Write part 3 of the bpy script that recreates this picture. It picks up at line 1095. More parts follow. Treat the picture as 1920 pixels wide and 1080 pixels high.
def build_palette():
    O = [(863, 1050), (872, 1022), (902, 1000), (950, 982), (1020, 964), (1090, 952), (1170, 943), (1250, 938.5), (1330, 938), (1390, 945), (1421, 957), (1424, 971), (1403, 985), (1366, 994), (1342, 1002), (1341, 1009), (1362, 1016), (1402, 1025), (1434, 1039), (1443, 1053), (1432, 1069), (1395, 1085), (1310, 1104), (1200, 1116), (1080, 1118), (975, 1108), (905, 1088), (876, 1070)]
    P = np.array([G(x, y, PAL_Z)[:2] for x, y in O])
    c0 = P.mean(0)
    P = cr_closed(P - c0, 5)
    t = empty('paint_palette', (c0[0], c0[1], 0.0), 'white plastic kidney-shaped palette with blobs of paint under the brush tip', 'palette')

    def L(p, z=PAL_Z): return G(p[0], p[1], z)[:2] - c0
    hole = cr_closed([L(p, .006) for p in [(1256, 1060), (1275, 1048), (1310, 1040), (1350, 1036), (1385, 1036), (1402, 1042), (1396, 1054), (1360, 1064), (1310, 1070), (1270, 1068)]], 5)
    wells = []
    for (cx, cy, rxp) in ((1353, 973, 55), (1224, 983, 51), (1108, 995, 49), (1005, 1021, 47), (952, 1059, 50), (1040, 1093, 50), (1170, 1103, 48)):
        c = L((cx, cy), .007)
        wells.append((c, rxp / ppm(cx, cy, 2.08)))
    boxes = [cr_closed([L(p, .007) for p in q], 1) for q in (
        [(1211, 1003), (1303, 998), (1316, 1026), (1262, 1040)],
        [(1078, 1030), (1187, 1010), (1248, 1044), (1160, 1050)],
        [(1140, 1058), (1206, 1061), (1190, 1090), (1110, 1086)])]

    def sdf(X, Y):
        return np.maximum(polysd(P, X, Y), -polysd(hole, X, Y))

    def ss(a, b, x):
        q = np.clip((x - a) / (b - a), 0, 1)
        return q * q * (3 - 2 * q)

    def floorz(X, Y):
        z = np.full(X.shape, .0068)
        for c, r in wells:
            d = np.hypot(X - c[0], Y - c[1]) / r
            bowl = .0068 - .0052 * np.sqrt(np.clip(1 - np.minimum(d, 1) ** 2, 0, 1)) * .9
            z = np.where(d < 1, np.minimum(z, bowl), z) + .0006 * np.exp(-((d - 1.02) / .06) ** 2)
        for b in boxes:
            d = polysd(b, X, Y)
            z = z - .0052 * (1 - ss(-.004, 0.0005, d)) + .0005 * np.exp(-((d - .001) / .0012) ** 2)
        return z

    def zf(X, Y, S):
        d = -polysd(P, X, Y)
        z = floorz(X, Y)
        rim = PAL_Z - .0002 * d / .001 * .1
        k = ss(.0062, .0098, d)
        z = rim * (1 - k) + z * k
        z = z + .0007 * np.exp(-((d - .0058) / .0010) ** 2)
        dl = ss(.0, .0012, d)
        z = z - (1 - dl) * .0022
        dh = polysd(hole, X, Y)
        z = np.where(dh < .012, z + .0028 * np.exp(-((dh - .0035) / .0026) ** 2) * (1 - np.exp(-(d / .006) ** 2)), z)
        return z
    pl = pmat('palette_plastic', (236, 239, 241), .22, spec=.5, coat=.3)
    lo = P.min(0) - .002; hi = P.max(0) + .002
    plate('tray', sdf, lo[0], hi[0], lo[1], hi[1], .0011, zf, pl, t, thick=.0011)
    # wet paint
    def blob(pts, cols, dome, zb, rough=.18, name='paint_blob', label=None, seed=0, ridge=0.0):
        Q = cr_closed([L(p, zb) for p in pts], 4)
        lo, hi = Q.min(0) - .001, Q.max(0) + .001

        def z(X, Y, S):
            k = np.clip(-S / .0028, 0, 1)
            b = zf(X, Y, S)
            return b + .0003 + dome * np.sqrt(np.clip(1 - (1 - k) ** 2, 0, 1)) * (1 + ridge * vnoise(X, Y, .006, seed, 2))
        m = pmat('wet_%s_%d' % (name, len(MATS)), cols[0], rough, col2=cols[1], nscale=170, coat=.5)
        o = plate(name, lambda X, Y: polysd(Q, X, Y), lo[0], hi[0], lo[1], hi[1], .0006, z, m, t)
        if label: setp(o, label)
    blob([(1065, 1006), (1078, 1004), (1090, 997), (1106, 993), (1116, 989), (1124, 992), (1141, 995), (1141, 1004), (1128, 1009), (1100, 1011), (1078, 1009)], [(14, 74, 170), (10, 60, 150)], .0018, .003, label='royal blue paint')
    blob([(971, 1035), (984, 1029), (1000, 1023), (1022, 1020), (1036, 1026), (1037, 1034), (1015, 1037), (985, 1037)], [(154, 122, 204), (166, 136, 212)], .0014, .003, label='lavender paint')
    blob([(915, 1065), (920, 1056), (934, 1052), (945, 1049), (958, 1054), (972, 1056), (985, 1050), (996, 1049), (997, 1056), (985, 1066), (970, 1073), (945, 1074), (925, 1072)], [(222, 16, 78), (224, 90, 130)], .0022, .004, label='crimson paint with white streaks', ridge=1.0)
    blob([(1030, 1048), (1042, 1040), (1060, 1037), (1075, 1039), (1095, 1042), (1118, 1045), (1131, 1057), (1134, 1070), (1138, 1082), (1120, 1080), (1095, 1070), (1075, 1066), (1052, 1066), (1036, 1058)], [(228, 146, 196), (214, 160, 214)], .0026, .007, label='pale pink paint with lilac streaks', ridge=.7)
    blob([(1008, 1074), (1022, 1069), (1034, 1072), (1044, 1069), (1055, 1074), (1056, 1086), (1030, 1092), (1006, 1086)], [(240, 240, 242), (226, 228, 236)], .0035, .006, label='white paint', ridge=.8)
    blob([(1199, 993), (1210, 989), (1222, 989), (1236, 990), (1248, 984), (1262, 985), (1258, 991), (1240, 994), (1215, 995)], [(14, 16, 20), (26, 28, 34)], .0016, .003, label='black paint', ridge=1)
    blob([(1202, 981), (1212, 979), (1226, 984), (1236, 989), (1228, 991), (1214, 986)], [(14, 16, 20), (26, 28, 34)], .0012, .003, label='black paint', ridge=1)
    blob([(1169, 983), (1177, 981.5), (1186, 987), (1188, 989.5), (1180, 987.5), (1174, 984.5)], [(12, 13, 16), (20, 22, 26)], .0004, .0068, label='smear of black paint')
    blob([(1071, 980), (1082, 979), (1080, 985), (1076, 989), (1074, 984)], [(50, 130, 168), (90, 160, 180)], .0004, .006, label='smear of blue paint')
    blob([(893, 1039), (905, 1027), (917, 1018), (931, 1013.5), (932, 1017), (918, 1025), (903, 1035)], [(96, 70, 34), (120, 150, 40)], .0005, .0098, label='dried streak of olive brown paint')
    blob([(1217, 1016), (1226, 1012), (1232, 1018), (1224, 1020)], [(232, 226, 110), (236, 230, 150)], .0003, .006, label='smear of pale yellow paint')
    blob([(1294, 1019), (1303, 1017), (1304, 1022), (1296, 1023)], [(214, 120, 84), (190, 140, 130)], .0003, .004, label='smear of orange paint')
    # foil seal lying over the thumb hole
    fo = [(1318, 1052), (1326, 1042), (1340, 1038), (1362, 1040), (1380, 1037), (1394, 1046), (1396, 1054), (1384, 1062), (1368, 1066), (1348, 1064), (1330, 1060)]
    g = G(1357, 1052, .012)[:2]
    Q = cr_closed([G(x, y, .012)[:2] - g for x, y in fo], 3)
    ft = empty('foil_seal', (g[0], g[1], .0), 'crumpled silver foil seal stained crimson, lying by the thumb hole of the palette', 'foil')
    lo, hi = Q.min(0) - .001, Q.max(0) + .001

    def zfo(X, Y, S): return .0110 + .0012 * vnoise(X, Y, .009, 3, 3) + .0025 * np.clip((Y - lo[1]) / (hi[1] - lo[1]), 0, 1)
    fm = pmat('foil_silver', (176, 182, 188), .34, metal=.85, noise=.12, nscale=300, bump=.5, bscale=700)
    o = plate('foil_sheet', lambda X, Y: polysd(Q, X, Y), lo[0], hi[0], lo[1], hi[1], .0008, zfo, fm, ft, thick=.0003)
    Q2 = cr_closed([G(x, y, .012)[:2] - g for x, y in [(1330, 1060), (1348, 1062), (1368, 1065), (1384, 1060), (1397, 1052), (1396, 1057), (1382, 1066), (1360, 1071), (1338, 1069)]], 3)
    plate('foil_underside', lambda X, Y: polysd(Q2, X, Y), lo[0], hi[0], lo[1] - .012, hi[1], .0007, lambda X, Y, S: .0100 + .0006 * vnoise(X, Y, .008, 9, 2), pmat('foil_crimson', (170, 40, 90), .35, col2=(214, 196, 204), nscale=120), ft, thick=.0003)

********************

| STATED EXERCISE |
Your task is to quote the lines above, beginning with the first and ending with the one that holds "t = empty('paint_palette', (c0[0], c0[1], 0.0), 'white".

| RESPONSE TO THIS TASK |
Write part 3 of the bpy script that recreates this picture. It picks up at line 1095. More parts follow. Treat the picture as 1920 pixels wide and 1080 pixels high.
def build_palette():
    O = [(863, 1050), (872, 1022), (902, 1000), (950, 982), (1020, 964), (1090, 952), (1170, 943), (1250, 938.5), (1330, 938), (1390, 945), (1421, 957), (1424, 971), (1403, 985), (1366, 994), (1342, 1002), (1341, 1009), (1362, 1016), (1402, 1025), (1434, 1039), (1443, 1053), (1432, 1069), (1395, 1085), (1310, 1104), (1200, 1116), (1080, 1118), (975, 1108), (905, 1088), (876, 1070)]
    P = np.array([G(x, y, PAL_Z)[:2] for x, y in O])
    c0 = P.mean(0)
    P = cr_closed(P - c0, 5)
    t = empty('paint_palette', (c0[0], c0[1], 0.0), 'white plastic kidney-shaped palette with blobs of paint under the brush tip', 'palette')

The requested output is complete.